絆に守られる
三つ編みは、祖母にしてもらっていた。
授業参観も保護者会にも来てもらった。
仏壇に向かって祖母が毎日、お経を唱えている後ろ姿を、とても良く覚えている。
私も真似をして唱えていた頃もある。
小麦粉とバターから作ってくれたシチューと、豚汁が激うまだった。
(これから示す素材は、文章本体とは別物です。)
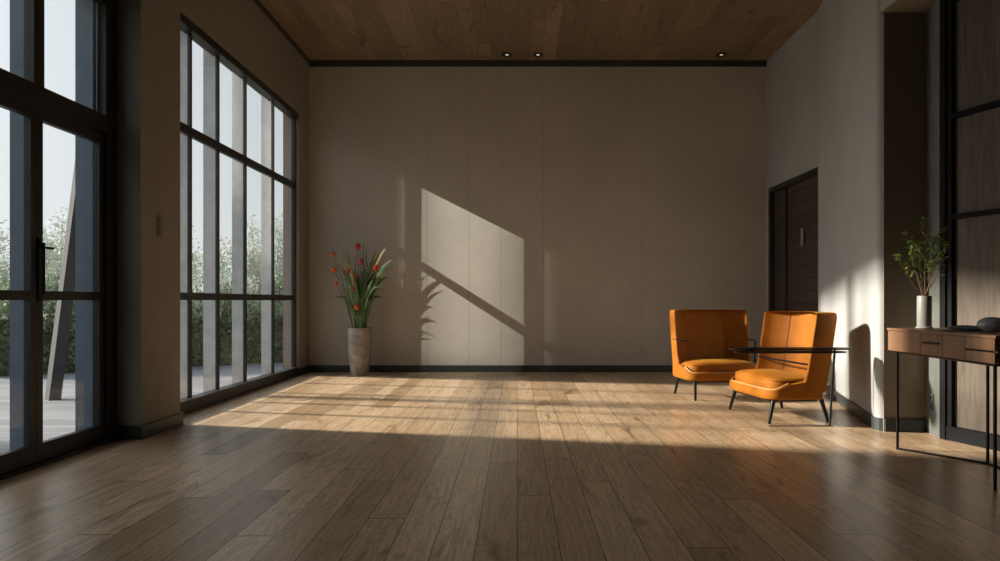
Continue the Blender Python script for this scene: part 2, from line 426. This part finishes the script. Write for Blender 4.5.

何度作っても同じ味にはならないんだなぁ。
祖母から何度も聞いた戦時中の話がある。
空襲のとき、
子供だった父と若かりし頃の祖母は、2人で押し入れに身を隠し
でも、
気が変わって一緒に走り出した。
強い母だ。
父は晩年、その話を他所の人に
「だから母のことが大好きなんです」
と話したそうだ。
祖父は、毎日、お弁当を作ってくれた。
卵焼きに入れる砂糖と塩を間違えたらしく、しょっぱすぎたこともあった。
母と喧嘩をして、家を飛び出した私を迎えに来てくれたのも祖父だった。
亡くなった弟も、
祖父のことが大好きだった。
祖父が作るラーメンと焼飯も絶品だった。やはり同じ味にはできないが、我が家のお昼は麺類が主役。
今、暮らしている
この場所は
祖父母と父が、必死で守った場所。
今度は、私が守っている。
祖父母の初曾孫と一緒に。
でも、だから、
守っているようで、守られている。